次年度に向けた校内人事で、誰に担任をしてもらうか悩んでいませんか?
「今はまだ8月。校内人事なんてまだ先の話。」確かにそうなのですが、実際に校内人事を決定する3月に、「担任をお願いする人材が足りない!」とならないように、今からしておくべきことがあります。
こんにちは。BigWaveといいます。公立中学校の現役教頭です。奇妙な生態を持つ教師「教頭」。そんな「教頭先生」の頭の中を公開します!

→担任育成だけでいい?
講師の先生方が通常業務をこなしながらも、いよいよ教採本番を向かえています。みんな合格してほしい!ただ、今いる自治体では新規採用となると学校が異動になるので、少し複雑な気分です。
自治体によっては講師でも担任をガンガンしているところもあります。そんな担任経験豊富な講師の先生が無事教採に合格し、次年度に異動となれば、担任交代ということになります。
同一校での勤務年限で異動となる方もいます。本校では今年度、担任11名のうち5名が交代しました。
次年度も残る先生のうち、経験豊富な方には各部の長や学力向上担当、生徒指導主事をお願いしなければいけないので、次の担任候補は新たに来られる先生方から選ぶことが多くなります。

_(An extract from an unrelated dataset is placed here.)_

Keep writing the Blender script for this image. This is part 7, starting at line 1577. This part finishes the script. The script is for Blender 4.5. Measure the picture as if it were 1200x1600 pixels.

他校から異動されてくる担任経験がある先生には、安心して担任をお願いできます。でも一方で、着任される先生が担任経験が無いとか、他の自治体からの異動で情報が無い、新卒で新採、新卒で講師となると、担任を任せていいのかどうか全く分かりません。
ここで出てくるのが、「担任いない問題」です。
そもそも、「担任を任せられる人」って、どんな先生なのでしょうか?
すでに担任をしていて、上手く学級経営ができている先生は、「担任を任せられる人」の筆頭に上がります。上手く学級経営ができているかは置いておいて、少なくとも担任業務経験者なら、担任候補になります。
今年度の担任の先生が全員残って、次年度も担任を担うことなんてありません。必ず数名は交代することになります。その時、担任経験者が異動して未経験者が入ってくることもあります。
そうすると、次の担任候補はすでにいる先生の中から選ぶことになります。でもその先生たちは担任経験はありません。
こういった負のスパイラルに陥らないためにも、今からしておかなければいけないことがあります。それは人材育成です。特に今回は担任育成になります。
担任業務と副担業務のように完全に業務分担してしまうと、次の担任候補が育ちません。担任をしないと担任業務が経験できないのなら、一生次の担任は育ちません。
業務の分担は大事ですが、定期的に業務を入れ替えて、担任・副担のどちらの業務でも経験が積めるのが理想です。
担任王国を築きたい先生は少しモヤモヤするところがあるかもしれませんが、5年後・10年後の担任メンバーを想像すれば、今しておかなければいけない事も理解してもらえるかもしれません。
学校組織として担任育成を掲げ、管理職・学年主任はもちろん、担任の先生にも次世代の担任育成を視野に入れて、他の先生が学級活動に入れるように声をかけてあげてほしいです。
担任業務をどの先生も担えるようになれば、他にもメリットがたくさん出てきます。
教職員に子育て世代が増える中、急なお休みを取る場合も安心して任せることができます。朝連絡があっても、教師全員がやることが分かっていれば、対応にドタバタすることもありません。
午前担任・午後担任と分担するのも面白いかもしれません。担任の立ち位置にいる先生の数が増えれば、子どもたちを見る目や見る角度も増えることになります。
そう考えていくと、一人の先生を「担任」として固定する必要も無いように感じます。
子どもの微妙な変化にすぐ気が付く先生、生徒指導の対応に長けた先生、子どもの話をじっくり聞ける先生、生徒の集団づくりが得意な先生など、それぞれの先生の力を、クラスに固定されずに全ての生徒が享受できる態勢を考えると、固定担任制では物足りないです。
教師の多様性を最大限に活用するなら、全ての先生が全てのクラスに関わりやすいチーム担任制の方がいいと思います。

校内人事を最終決定する3月になって、「担任を任せられる人がいない。」となっているなら、それは年度中に種をまいて育てていなかったからです。
担任育成、チーム担任制、その他の方法いずれにしても、「担任いない問題」を無くすためには、早い時期から先生方と課題を共有しておく必要があります。
そういう意味で、夏休みは絶好のタイミングだと思います。